Today, a mother and successful fashion model, she uses her career as a platform to speak to young Native women about the dangers of trafficking.

“Sometimes when I speak, it’s very blunt and real, not sugar coated. I know that people feel awkward,” Red Bear said. “I want them to take that little bit of awkwardness, multiply it by a thousand, a million, and then maybe they can imagine how trafficking victims feel.”

A way out

There are shelters that offer housing to victims of abuse, but most offer residence for no more than 30 days.

"Thirty days to get your life back in order? That’s just not realistic," she said.

Recently, Heth purchased a vacant motel she plans to convert into the "Pathfinder Center," South Dakota’s first dedicated “safe house" for rescued trafficking victims.

"The mission is to help them heal and become self-sufficient," she said. "Pathfinder will help them find their true purpose in life, to focus on the talents they might not know they have and fulfill their dreams that they had as children."
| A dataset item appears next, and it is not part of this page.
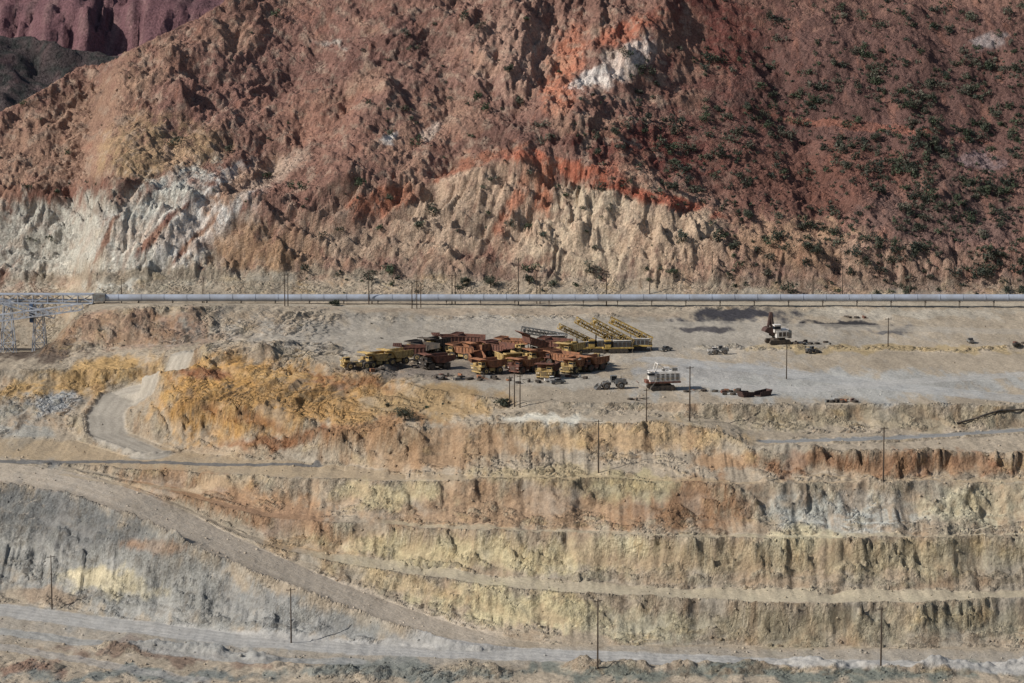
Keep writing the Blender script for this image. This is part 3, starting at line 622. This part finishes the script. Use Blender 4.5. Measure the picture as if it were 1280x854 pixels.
# ---------------------------------------------------------------- poles
def pole(u,vt,vb,arms=1,r=.2):
    x,y,z=site(u,vb); h=(vb-vt)*y/FP*1.01; b=MB(); b.cyl((0,0,-1),(0,0,h),r,r*.6,P_WD,8)
    for k in range(arms):
        zc=h-.5-k*1.3; b.box((0,0,zc),(2.4,.14,.16),P_WD,.5)
        for s in (-1.05,0,1.05): b.cyl((s*.87,s*.48,zc+.08),(s*.87,s*.48,zc+.38),.07,.05,P_GR,6)
    place('utility_pole',b.mesh('utility_pole'),x,y,float(hz(x,y)),random.uniform(-.3,.3))
for p in [(152,348,379,1),(255,347,379,1),(253,352,379,0),(356,342,383,1),(360,342,383,1),(461,340,381,1),(465,346,380,0),(515,352,386,1),(521,350,386,1),(526,354,385,0),(565,343,381,1),(569,340,381,0),(648,322,381,1,.22),(671,345,380,0),(675,345,380,1),(758,342,383,1,.22),(1137,328,372,0),(1016,345,372,0),(890,318,345,0),(812,338,368,0),(1110,397,433,1),(983,430,474,1),(862,457,527,1,.24),(808,486,528,1),
(637,470,508,1),(643,466,510,0),(650,468,510,1),(748,524,592,1,.22),(1104,533,602,1,.24),(65,692,762,1),(364,733,804,1,.22),(747,748,838,1,.24),(1101,757,833,1,.24),(1053,330,372,0)]: pole(*p)
# ---------------------------------------------------------------- vegetation
def leafmat():
    m,nt,b=nmat('desert_foliage'); b.inputs['Roughness'].default_value=.8
    at=N(nt,'ShaderNodeAttribute',attribute_name='Col'); nt.links.new(at.outputs['Color'],b.inputs['Base Color']); return m
LM=leafmat()
def trimesh(name,V,F,Cv,mat):
    me=bpy.data.meshes.new(name); me.vertices.add(len(V)); me.vertices.foreach_set('co',V.astype(np.float32).ravel())
    me.loops.add(F.size); me.loops.foreach_set('vertex_index',F.ravel().astype(np.int32)); me.polygons.add(len(F)); me.polygons.foreach_set('loop_start',np.arange(0,F.size,3,dtype=np.int32))
    me.update(calc_edges=True); a=me.color_attributes.new('Col','FLOAT_COLOR','POINT'); a.data.foreach_set('color',np.concatenate([Cv,np.ones((len(V),1))],1).astype(np.float32).ravel()); me.materials.append(mat)
    o=bpy.data.objects.new(name,me); sc.collection.objects.link(o); return o
GRE=np.array([lin((72,75,62)),lin((84,86,72)),lin((63,68,59)),lin((92,90,78)),lin((70,78,60))])
def leaves(cx,cy,cz,w,h,n,size,col):
    nlb=5; lo=rng.normal(0,.38,(nlb,3)); lo[:,2]=np.abs(lo[:,2])*.8+.25; L_=rng.integers(0,nlb,n)
    d=rng.normal(0,1,(n,3)); d/=np.linalg.norm(d,axis=1)[:,None]; p=lo[L_]+d*(rng.random((n,1))**.4)*.42
    shade=(.8+.4*rng.random(nlb))[L_]
    P=np.stack([cx+p[:,0]*w/2,cy+p[:,1]*w/2,cz+np.maximum(p[:,2],-.05)*h*.75],1)
    t=rng.normal(0,1,(n,3,3))*size; V=(P[:,None,:]+t*.6).reshape(-1,3)
    c=np.repeat(col[None]*(shade*(.85+.3*rng.random(n)))[:,None],3,axis=0); return V,c
reg=[(880,0,1280,340,1000),(780,60,960,260,160),(1000,60,1280,330,620),(1130,150,1280,360,340),(700,150,900,250,80),(300,20,700,300,90),(0,60,320,330,30),(500,120,760,220,40),(900,335,1280,368,80),(380,340,900,368,50),(0,385,500,430,12),(480,495,680,520,10),(600,250,900,350,25)]
Vs=[];Cs=[]
for (u0,v0,u1,v1,n) in reg:
    for i in range(n):
        u=random.uniform(u0,u1);v=random.uniform(v0,v1)
        if gn(np.array([u/45.]),np.array([v/45.]),9)[0]<-.05 and random.random()<.75: continue
        x,y,z=site(u,v)
        if y>1480: continue
        w=random.choice([1.0,1.2,1.4,1.6,2,2.4,2.9,3.8,4.8,5.6])*random.uniform(.8,1.2)*(1.12 if y>1140 else .45); hh=w*random.uniform(.5,.8)
        V,c=leaves(x,y,float(hz(x,y))-.2,w,hh,int(30+w*24),.24+.04*w,GRE[random.randrange(5)]*random.uniform(.7,1.25)); Vs.append(V);Cs.append(c)
V=np.concatenate(Vs);Cc=np.concatenate(Cs); trimesh('desert_shrubs',V,np.arange(len(V)).reshape(-1,3),Cc,LM)
BK=paint('bark',(88,74,62),.9,(60,50,44),.6,3)
def tree(name,u,v,w,h):
    x,y,z=site(u,v); z=float(hz(x,y)); b=MB(); b.cyl((0,0,-.4),(.1,0,h*.35),.05*w*.6,.035*w*.6,BK,8); Vl=[];Cl=[]
    for k in range(9):
        a=k*.7+random.random(); rr=w*.32*random.uniform(.3,1.1); e=Vector((rr*math.cos(a),rr*math.sin(a),h*random.uniform(.25,.7)))
        b.cyl((.1,0,h*.2),e,.03*w*.5,.015*w*.5,BK,6)
        V,c=leaves(e.x,e.y,e.z-h*.2,w*.5,h*.42,170,.24,GRE[k%3]*random.uniform(.7,1.2)); Vl.append(V);Cl.append(c)
    par=place(name,b.mesh('trunk'),x,y,z); V=np.concatenate(Vl); o=trimesh('foliage',V,np.arange(len(V)).reshape(-1,3),np.concatenate(Cl),LM); o.parent=par
for u,v,w,h in [(613,360,7.5,5.5),(581,356,4.5,4),(661,357,5,4.5),(506,526,8,5),(418,382,5,3),(628,508,4,3),(637,92,4.5,3.5),(1136,370,6,5),(1020,322,6,5.5),(935,275,6,5),(1094,178,6,5),(934,140,6,5),(842,240,6,4.5),(770,170,6,4)]:
    tree('mesquite_tree',u,v,w,h)
# ---------------------------------------------------------------- loose rock
t=(1+5**.5)/2
IV=np.array([(-1,t,0),(1,t,0),(-1,-t,0),(1,-t,0),(0,-1,t),(0,1,t),(0,-1,-t),(0,1,-t),(t,0,-1),(t,0,1),(-t,0,-1),(-t,0,1)])/1.9
IF=np.array([(0,11,5),(0,5,1),(0,1,7),(0,7,10),(0,10,11),(1,5,9),(5,11,4),(11,10,2),(10,7,6),(7,1,8),(3,9,4),(3,4,2),(3,2,6),(3,6,8),(3,8,9),(4,9,5),(2,4,11),(6,2,10),(8,6,7),(9,8,1)])
n=34000
rx=rng.uniform(-200,200,n); ry=rng.uniform(770,1270,n)
ji=np.clip(np.searchsorted(ys,ry),0,ny-1); ii=np.clip(np.searchsorted(xs,rx),0,nx-1)
kk_=K[ji,ii]; ro=RG[ji,ii]
pr=np.where(kk_<5.95,1.0,np.where(kk_<17.2,.45,np.where(kk_<21.5,.03,.5)))*np.where(ro<.2,.06,1)*(.2+.8*(gn(rx/9,ry/9,3)>.05))
pr=np.where((np.abs(kk_-np.round(kk_))<.2)&(kk_<16),pr*1.8,pr)
ok=rng.random(n)<pr; rx=rx[ok]; ry=ry[ok]; rz=hz(rx,ry); m_=len(rx); jj=ji[ok]; ii=ii[ok]
sz=.10+.36*rng.random(m_)**4
V=IV[None]*(sz[:,None,None]*rng.uniform(.6,1.4,(m_,1,3)))*rng.uniform(.7,1.3,(m_,12,1)); V[:,:,0]+=rx[:,None]; V[:,:,1]+=ry[:,None]; V[:,:,2]+=(rz+sz*.15)[:,None]
F=(IF[None]+np.arange(m_)[:,None,None]*12).reshape(-1,3)
cc=np.repeat(np.clip(COL[jj,ii]*rng.uniform(.6,1.15,(m_,1)),0,.8),12,axis=0)
RM,nt,bb=nmat('loose_rock'); bb.inputs['Roughness'].default_value=.95; at=N(nt,'ShaderNodeAttribute',attribute_name='Col'); nt.links.new(at.outputs['Color'],bb.inputs['Base Color'])
trimesh('rock_rubble',V.reshape(-1,3),F,cc,RM)
# ---------------------------------------------------------------- light, world, camera
Sd=Vector((-0.82,-0.28,0.60)).normalized(); el=math.asin(Sd.z); az=math.atan2(Sd.x,Sd.y)
w=bpy.data.worlds.new("World"); sc.world=w; w.use_nodes=True; nt=w.node_tree; bg=nt.nodes['Background']
sk=nt.nodes.new('ShaderNodeTexSky'); sk.sky_type='NISHITA'; sk.sun_disc=False; sk.sun_elevation=el; sk.sun_rotation=az; nt.links.new(sk.outputs[0],bg.inputs[0]); bg.inputs[1].default_value=.085
sd=bpy.data.lights.new('sun','SUN'); sd.energy=4.8; sd.angle=math.radians(.5); sd.color=(1,.965,.92); so=bpy.data.objects.new('sun',sd); so.rotation_euler=(-Sd).to_track_quat('-Z','Y').to_euler(); so.location=(-300,500,400); sc.collection.objects.link(so)
cd=bpy.data.cameras.new('camera'); co=bpy.data.objects.new('camera',cd); co.location=(0,0,CH); co.rotation_euler=(math.pi/2-PITCH,0,0); cd.sensor_width=36; cd.lens=36*FP/1280; cd.clip_start=1; cd.clip_end=20000; sc.collection.objects.link(co); sc.camera=co
sc.view_settings.view_transform='Standard'; sc.view_settings.look='None'; sc.view_settings.exposure=0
The U.S. Justice Department reports that sexual violence in American Indian/Alaska Native communities is “epidemic.” Native Americans experience sexual assault at a rate of 2.5 times greater than other races. A third of all Native women will be raped.
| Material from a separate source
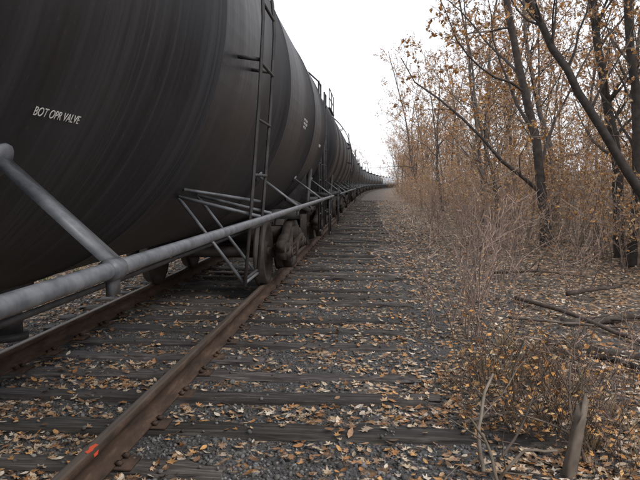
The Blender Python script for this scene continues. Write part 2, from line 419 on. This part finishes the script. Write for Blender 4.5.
PD=dict(PB); PD.update(kids=[6,3],cols=[(.09,.07,.055),(.13,.095,.075),(.15,.11,.085)])
bare=[shrub(13,1.75,.33,.0065,12,.025,PB,.2),shrub(10,1.35,.45,.0055,10,.025,PB,.2),shrub(30,.6,1.2,.0045,70,.03,PD,.28,LPAL)]
def place(tpl,name,x,y,s=1,lean=(0,0),rz=None):
    return obj(name,tpl,(x,y,float(H(x,y))),(lean[0],lean[1],random.uniform(0,6.28) if rz is None else rz),scale=(s,s,s))
for row,(x0,n,st) in enumerate(((5.0,20,12.5),(6.9,24,9),(9.5,20,9),(13.5,16,12),(19,8,18))):
    for i in range(n):
        y=st+(i+random.uniform(-.4,.4))*(3.9+i*.28)
        x=x0+random.uniform(-.8,.9)+float(curve(y))
        place(random.choice(trees),'bare_tree',x,y,random.uniform(.8,1.25),(random.uniform(-.06,.06),random.uniform(-.15,.03)))
for row,(x0,n,st,ch) in enumerate(((3.5,18,15,(1,3,0)),(4.6,24,11,(0,1,4)),(5.9,26,8.8,(0,2,4)),(7.6,22,8.6,(2,4,0)),(10,18,9.5,(2,4)),(14,10,14,(4,2)))):
    for i in range(n):
        y=st+i*(1.55+i*.12)+random.uniform(-.7,.7)
        x=x0+random.uniform(-.6,.6)+float(curve(y))
        place(shr[random.choice(ch)],'brush_shrub',x,y,random.uniform(.8,1.15)*(1.3 if x0>9 else 1))
for (x,y,k_,s) in ((1.02,6.5,0,1.0),(.85,7.0,1,1.0),(1.2,6.2,1,.9),(1.45,8.6,0,.95),(2.2,10.5,0,1.0),(2.0,14,0,1.1),(2.6,17,0,1.1),(2.3,21,0,1.2),(2.6,27,0,1.2),(3.0,9.6,1,1.0),
    (1.15,4.5,2,.9),(1.32,4.0,2,.85),(1.02,5.2,2,.9),(1.55,4.9,2,.8),(1.25,3.5,2,.6),(.95,4.2,2,.75),(.85,4.7,2,.6),(1.1,3.9,2,.7),(.75,3.9,2,.45),(1.45,3.6,1,.5),(1.5,4.3,1,.6)):
    place(bare[k_],'bare_shrub',x,y,s)
for row,(x0,n) in enumerate(((-10,11),(-15,7))):
    for i in range(n):
        y=4+(i+random.uniform(-.4,.4))*(8+i*.9); x=x0+random.uniform(-1.2,1.2)+float(curve(y))
        place(random.choice(trees),'bare_tree',x,y,random.uniform(.55,.75))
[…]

President Barack Obama has pledged to invest in helping trafficking victims rebuild their lives. In 2014, Federal agencies announced a five-year plan to combat human trafficking.

As part of that plan, the FBI will broaden community outreach to American Indian/Native Alaskan law enforcement agencies, community leaders and social service providers.

This year, the U.S. Department of Justice Office for Victims of Crime awarded more than $22.7 million to programs working to combat human trafficking and an additional $8.1 million to a dozen victim service organizations across the country – among them, Wiconi Wawokiya.

Those funds, says Heth, will go a long way toward ensuring that the Pathfinder Center opens, as scheduled, in early 2016.